WORK TO DO: No pictures belong in the copy; return exactly the lines from the one with "Model this scene" through the one with "lo = bpy.data.objects.new('ceiling_lamp', ld);", both ends included, and nothing else.

ENTRIES SUPPLIED:
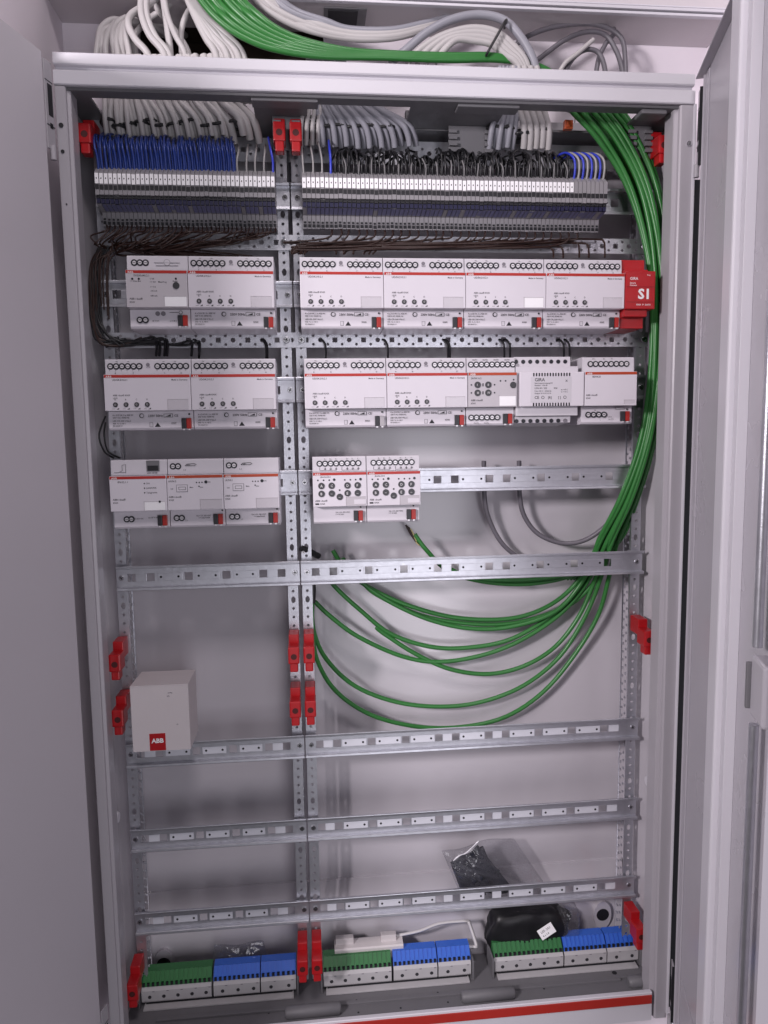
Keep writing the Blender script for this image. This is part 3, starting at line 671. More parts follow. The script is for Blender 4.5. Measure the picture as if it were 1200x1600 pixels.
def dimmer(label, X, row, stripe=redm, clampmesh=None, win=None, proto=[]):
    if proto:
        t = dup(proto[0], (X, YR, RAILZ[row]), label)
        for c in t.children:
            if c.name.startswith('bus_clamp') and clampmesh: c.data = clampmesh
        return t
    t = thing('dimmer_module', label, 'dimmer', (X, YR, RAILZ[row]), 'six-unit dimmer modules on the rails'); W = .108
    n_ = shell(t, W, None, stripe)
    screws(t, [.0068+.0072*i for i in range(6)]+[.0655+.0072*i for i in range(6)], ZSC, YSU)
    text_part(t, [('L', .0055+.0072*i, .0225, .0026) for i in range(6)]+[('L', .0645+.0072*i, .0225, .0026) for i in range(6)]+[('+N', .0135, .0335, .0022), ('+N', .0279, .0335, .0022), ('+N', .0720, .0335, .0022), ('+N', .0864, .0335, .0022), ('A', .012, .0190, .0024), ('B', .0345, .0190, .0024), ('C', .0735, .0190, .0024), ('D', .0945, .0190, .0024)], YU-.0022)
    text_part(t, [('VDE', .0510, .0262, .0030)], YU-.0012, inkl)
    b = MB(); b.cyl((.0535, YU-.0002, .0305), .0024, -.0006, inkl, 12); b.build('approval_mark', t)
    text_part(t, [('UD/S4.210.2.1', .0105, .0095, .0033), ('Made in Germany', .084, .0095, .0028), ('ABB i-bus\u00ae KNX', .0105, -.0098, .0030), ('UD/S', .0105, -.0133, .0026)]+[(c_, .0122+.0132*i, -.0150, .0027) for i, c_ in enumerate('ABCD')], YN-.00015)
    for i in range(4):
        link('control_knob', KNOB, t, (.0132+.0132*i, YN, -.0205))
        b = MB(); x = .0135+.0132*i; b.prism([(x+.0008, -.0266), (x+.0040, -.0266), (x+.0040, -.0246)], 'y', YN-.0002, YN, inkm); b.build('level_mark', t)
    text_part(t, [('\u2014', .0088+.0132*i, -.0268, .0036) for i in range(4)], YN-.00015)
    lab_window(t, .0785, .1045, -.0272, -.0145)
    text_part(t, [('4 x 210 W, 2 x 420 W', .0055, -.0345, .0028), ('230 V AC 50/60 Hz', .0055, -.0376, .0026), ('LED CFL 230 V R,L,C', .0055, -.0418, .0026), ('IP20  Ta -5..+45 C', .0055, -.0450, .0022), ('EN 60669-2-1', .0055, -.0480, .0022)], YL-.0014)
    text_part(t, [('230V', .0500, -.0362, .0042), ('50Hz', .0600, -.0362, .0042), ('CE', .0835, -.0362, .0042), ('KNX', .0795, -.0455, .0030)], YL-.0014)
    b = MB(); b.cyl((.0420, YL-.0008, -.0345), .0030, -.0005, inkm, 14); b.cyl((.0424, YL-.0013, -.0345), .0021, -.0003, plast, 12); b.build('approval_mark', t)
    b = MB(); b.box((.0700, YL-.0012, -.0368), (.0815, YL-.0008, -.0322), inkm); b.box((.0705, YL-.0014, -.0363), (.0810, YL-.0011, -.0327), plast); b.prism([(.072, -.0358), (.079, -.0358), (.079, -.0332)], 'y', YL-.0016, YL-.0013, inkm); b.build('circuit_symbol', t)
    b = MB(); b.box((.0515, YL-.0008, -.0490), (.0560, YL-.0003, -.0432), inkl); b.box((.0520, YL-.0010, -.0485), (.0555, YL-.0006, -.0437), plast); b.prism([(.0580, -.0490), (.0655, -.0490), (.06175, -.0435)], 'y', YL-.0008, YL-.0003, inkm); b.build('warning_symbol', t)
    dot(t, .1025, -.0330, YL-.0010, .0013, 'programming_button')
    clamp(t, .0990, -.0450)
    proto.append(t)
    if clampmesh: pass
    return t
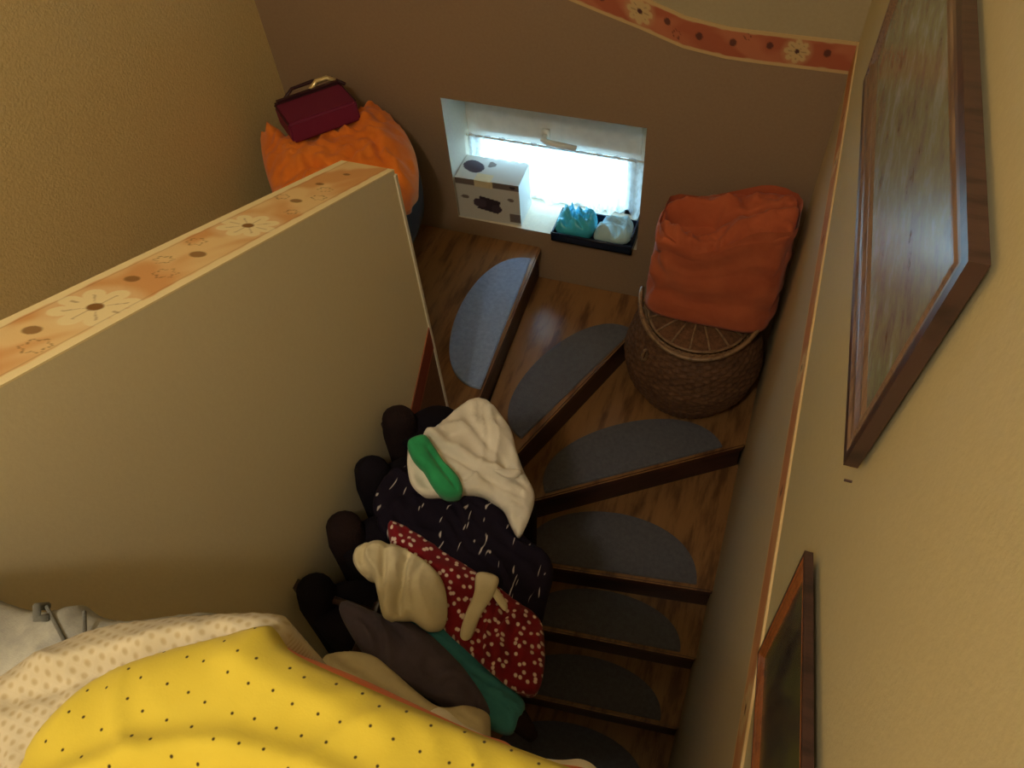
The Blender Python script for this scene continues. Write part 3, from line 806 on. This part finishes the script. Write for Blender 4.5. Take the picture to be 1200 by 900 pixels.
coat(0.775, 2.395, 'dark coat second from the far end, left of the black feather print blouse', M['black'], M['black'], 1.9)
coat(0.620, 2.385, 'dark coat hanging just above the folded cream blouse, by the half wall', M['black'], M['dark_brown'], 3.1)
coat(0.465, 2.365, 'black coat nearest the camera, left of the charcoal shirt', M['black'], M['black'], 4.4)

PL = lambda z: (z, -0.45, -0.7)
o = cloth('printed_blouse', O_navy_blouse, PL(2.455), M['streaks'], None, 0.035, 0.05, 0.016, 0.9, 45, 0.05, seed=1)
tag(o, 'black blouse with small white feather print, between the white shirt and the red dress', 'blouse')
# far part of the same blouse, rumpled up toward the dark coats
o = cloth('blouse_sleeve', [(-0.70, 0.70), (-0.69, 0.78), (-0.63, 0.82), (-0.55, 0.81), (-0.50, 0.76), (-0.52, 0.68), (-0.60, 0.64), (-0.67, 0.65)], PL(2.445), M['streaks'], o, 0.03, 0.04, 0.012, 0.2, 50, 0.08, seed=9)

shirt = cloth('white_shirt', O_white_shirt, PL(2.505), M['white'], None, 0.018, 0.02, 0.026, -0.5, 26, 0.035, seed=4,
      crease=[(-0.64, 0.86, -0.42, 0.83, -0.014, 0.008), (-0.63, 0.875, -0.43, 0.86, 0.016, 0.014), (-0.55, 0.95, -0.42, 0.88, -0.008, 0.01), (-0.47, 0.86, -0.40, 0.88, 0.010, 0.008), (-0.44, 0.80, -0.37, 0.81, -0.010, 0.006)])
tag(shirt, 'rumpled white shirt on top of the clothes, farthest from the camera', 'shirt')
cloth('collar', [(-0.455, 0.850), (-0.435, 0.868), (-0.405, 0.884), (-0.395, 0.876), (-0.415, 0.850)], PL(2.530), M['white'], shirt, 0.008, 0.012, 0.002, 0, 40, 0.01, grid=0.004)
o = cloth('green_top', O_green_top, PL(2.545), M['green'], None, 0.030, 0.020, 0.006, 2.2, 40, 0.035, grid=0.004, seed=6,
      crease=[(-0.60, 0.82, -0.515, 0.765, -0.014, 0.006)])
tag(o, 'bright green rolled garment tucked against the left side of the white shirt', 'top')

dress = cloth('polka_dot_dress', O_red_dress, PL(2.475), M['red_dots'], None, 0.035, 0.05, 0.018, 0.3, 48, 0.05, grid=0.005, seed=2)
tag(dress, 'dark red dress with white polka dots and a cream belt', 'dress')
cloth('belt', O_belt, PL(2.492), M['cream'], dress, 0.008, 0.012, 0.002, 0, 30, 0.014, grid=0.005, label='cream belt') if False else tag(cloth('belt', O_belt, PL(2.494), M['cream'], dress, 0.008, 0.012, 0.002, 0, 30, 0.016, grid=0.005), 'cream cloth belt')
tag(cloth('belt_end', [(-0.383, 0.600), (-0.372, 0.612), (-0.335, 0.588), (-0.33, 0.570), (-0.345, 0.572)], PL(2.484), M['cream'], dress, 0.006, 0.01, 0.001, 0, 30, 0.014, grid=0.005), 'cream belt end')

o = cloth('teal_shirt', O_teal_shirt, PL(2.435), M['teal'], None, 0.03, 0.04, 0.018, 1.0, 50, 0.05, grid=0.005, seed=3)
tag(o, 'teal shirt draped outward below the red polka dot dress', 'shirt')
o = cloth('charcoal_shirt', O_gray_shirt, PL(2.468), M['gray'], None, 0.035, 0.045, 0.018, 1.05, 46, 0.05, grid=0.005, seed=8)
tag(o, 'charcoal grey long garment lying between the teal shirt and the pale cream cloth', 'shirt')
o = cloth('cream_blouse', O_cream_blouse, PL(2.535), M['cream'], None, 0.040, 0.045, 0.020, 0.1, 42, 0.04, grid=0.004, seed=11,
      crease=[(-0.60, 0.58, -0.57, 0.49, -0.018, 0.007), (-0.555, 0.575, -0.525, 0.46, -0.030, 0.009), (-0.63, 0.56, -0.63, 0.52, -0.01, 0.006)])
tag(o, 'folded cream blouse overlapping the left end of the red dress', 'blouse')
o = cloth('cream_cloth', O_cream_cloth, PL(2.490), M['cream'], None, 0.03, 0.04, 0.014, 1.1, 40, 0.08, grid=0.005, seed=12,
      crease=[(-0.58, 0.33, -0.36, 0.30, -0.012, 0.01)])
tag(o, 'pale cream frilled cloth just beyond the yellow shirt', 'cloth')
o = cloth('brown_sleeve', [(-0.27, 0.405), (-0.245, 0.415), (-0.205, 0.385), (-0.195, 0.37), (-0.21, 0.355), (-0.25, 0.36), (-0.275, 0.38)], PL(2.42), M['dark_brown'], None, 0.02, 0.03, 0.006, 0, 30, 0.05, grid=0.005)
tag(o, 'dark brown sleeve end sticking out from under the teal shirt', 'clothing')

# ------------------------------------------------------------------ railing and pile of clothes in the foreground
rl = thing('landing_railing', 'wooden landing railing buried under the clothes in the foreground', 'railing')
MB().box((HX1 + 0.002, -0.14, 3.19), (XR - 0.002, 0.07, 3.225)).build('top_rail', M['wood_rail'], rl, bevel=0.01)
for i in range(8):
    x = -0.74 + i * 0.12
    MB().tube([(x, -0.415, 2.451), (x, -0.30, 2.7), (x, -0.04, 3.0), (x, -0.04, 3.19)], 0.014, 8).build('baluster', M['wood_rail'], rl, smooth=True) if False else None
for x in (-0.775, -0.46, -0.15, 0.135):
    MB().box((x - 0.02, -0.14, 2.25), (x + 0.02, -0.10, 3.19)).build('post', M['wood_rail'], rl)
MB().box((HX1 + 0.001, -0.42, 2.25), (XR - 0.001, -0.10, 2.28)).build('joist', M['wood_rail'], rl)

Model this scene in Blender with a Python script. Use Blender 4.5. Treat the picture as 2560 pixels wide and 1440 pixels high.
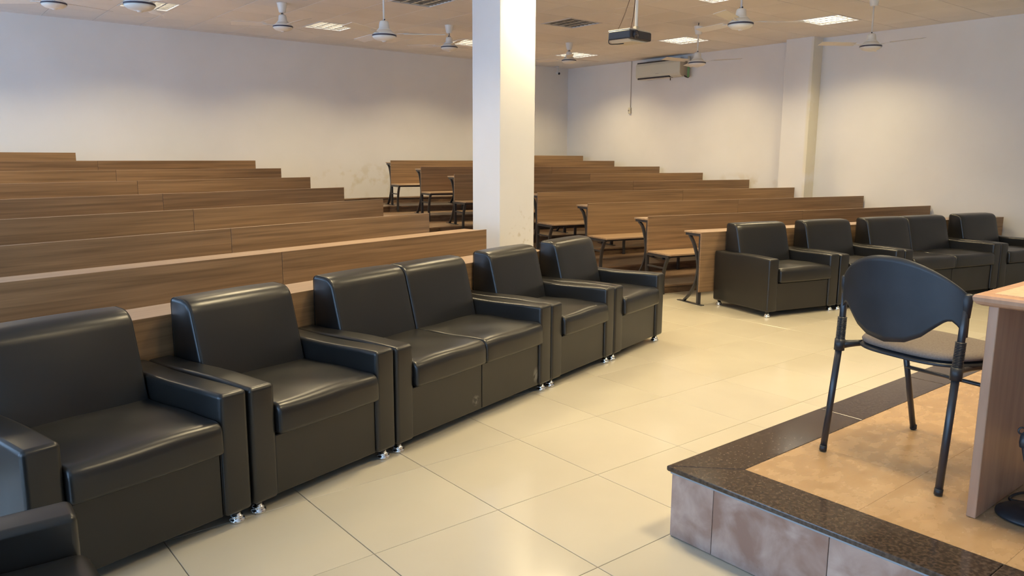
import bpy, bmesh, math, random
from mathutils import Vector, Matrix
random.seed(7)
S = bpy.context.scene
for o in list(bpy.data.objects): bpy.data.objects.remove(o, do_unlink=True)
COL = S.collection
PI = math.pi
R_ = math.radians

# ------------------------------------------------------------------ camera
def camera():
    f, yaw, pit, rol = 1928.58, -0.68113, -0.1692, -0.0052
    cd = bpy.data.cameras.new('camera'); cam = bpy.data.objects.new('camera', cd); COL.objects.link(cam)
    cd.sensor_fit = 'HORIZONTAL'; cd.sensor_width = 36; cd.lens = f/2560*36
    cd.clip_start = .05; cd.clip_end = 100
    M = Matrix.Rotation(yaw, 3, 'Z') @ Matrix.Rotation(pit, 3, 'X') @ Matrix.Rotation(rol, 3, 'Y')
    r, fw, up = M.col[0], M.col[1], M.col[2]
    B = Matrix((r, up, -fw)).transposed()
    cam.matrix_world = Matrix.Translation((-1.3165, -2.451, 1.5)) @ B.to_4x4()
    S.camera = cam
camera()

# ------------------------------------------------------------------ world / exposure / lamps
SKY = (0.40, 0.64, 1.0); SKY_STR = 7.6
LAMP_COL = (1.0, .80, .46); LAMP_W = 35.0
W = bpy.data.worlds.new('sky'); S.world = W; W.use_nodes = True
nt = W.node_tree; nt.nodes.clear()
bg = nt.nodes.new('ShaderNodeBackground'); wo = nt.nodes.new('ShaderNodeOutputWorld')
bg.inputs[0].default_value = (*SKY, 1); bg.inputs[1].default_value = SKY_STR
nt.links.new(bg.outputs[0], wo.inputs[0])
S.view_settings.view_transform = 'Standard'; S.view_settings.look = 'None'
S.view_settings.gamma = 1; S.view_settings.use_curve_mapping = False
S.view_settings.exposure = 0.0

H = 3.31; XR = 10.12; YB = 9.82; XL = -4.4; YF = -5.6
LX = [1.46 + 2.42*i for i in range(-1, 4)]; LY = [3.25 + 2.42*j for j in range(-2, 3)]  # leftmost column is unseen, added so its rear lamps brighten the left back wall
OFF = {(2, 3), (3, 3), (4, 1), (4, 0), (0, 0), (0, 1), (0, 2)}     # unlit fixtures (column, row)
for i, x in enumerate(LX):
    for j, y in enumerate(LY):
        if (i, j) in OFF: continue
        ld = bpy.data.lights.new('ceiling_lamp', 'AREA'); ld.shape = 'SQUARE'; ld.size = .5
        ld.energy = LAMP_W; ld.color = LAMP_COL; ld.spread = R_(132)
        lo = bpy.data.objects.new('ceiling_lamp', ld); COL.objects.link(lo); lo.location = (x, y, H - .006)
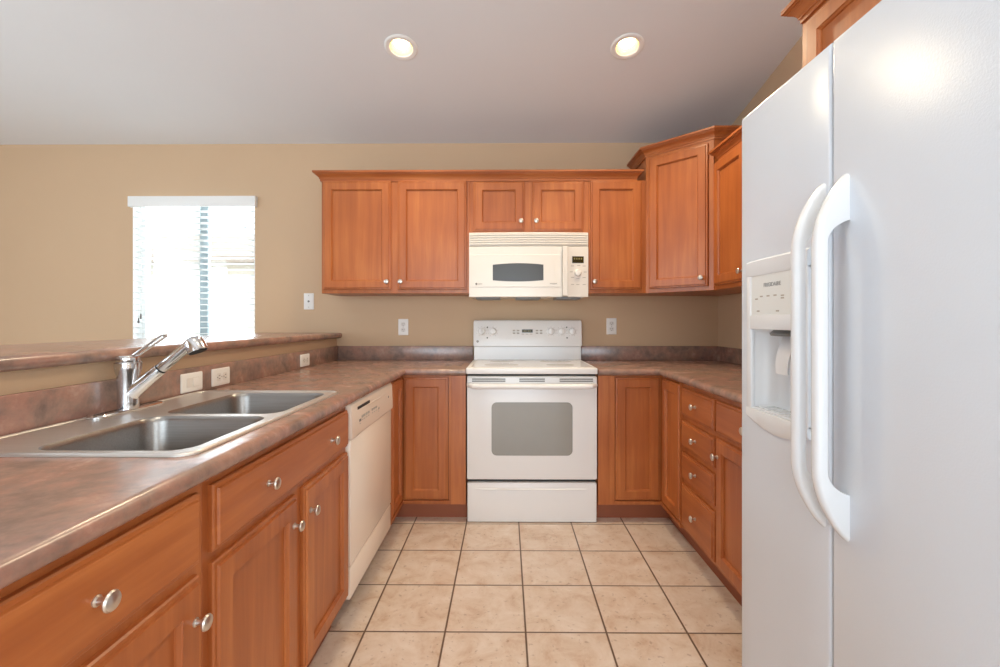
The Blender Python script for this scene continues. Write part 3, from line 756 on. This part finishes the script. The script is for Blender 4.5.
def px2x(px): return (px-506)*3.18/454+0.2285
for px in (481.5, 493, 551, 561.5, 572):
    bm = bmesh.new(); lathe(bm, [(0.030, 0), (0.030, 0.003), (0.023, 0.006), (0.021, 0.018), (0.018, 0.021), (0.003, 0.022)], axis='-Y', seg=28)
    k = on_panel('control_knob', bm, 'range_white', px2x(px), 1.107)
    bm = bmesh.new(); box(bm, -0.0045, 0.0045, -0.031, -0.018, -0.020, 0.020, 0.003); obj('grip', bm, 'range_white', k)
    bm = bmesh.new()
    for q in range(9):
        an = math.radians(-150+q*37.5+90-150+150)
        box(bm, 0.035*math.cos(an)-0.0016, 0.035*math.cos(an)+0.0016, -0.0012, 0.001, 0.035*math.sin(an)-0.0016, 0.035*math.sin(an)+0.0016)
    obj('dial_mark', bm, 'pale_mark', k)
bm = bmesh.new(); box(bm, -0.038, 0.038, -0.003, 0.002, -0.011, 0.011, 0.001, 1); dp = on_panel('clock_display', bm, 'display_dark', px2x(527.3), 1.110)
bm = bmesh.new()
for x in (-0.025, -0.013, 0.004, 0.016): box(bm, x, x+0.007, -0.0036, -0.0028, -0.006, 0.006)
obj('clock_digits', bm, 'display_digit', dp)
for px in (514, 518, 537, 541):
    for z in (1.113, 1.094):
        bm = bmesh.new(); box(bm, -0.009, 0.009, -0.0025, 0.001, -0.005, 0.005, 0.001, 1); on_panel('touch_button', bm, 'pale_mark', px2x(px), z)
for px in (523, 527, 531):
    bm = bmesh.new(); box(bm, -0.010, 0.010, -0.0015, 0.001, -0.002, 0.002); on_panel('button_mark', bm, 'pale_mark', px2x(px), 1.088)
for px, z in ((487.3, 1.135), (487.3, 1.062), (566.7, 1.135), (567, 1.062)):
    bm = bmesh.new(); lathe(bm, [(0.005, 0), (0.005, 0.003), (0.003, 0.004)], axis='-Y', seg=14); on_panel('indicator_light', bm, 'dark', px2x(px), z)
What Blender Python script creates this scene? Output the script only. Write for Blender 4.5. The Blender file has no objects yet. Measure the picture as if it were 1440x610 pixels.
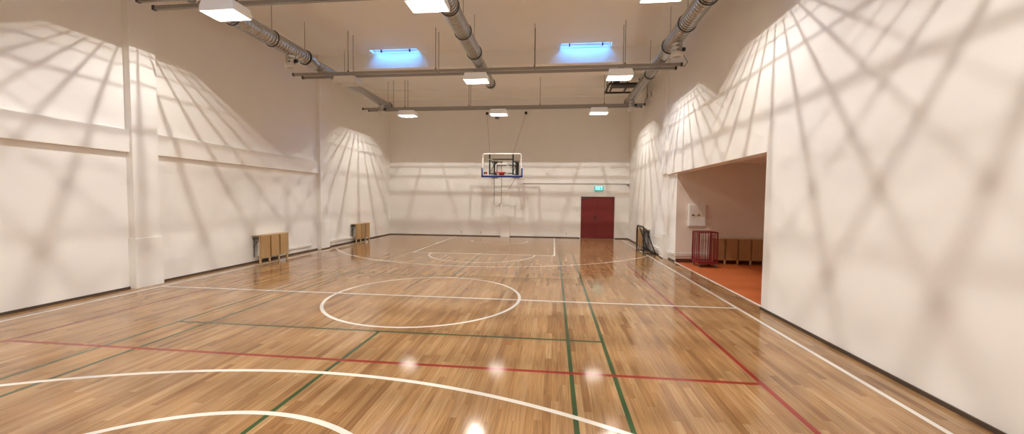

EXERCISE SOLUTION:
Model this scene in Blender with a Python script. Use Blender 4.5. Treat the picture as 2560 pixels wide and 1440 pixels high.
import bpy, bmesh, math, random
from mathutils import Vector, Matrix
random.seed(7)
S = bpy.context.scene
for o in list(bpy.data.objects): bpy.data.objects.remove(o, do_unlink=True)
COL = S.collection
PI = math.pi
R_ = math.radians

# ------------------------------------------------------------------ camera
def camera():
    f, yaw, pit, rol = 1928.58, -0.68113, -0.1692, -0.0052
    cd = bpy.data.cameras.new('camera'); cam = bpy.data.objects.new('camera', cd); COL.objects.link(cam)
    cd.sensor_fit = 'HORIZONTAL'; cd.sensor_width = 36; cd.lens = f/2560*36
    cd.clip_start = .05; cd.clip_end = 100
    M = Matrix.Rotation(yaw, 3, 'Z') @ Matrix.Rotation(pit, 3, 'X') @ Matrix.Rotation(rol, 3, 'Y')
    r, fw, up = M.col[0], M.col[1], M.col[2]
    B = Matrix((r, up, -fw)).transposed()
    cam.matrix_world = Matrix.Translation((-1.3165, -2.451, 1.5)) @ B.to_4x4()
    S.camera = cam
camera()

# ------------------------------------------------------------------ world / exposure / lamps
SKY = (0.40, 0.64, 1.0); SKY_STR = 7.6
LAMP_COL = (1.0, .80, .46); LAMP_W = 35.0
W = bpy.data.worlds.new('sky'); S.world = W; W.use_nodes = True
nt = W.node_tree; nt.nodes.clear()
bg = nt.nodes.new('ShaderNodeBackground'); wo = nt.nodes.new('ShaderNodeOutputWorld')
bg.inputs[0].default_value = (*SKY, 1); bg.inputs[1].default_value = SKY_STR
nt.links.new(bg.outputs[0], wo.inputs[0])
S.view_settings.view_transform = 'Standard'; S.view_settings.look = 'None'
S.view_settings.gamma = 1; S.view_settings.use_curve_mapping = False
S.view_settings.exposure = 0.0

H = 3.31; XR = 10.12; YB = 9.82; XL = -4.4; YF = -5.6
LX = [1.46 + 2.42*i for i in range(-1, 4)]; LY = [3.25 + 2.42*j for j in range(-2, 3)]  # leftmost column is unseen, added so its rear lamps brighten the left back wall
OFF = {(2, 3), (3, 3), (4, 1), (4, 0), (0, 0), (0, 1), (0, 2)}     # unlit fixtures (column, row)
for i, x in enumerate(LX):
    for j, y in enumerate(LY):
        if (i, j) in OFF: continue
        ld = bpy.data.lights.new('ceiling_lamp', 'AREA'); ld.shape = 'SQUARE'; ld.size = .5
        ld.energy = LAMP_W; ld.color = LAMP_COL; ld.spread = R_(132)
        lo = bpy.data.objects.new('ceiling_lamp', ld); COL.objects.link(lo); lo.location = (x, y, H - .006)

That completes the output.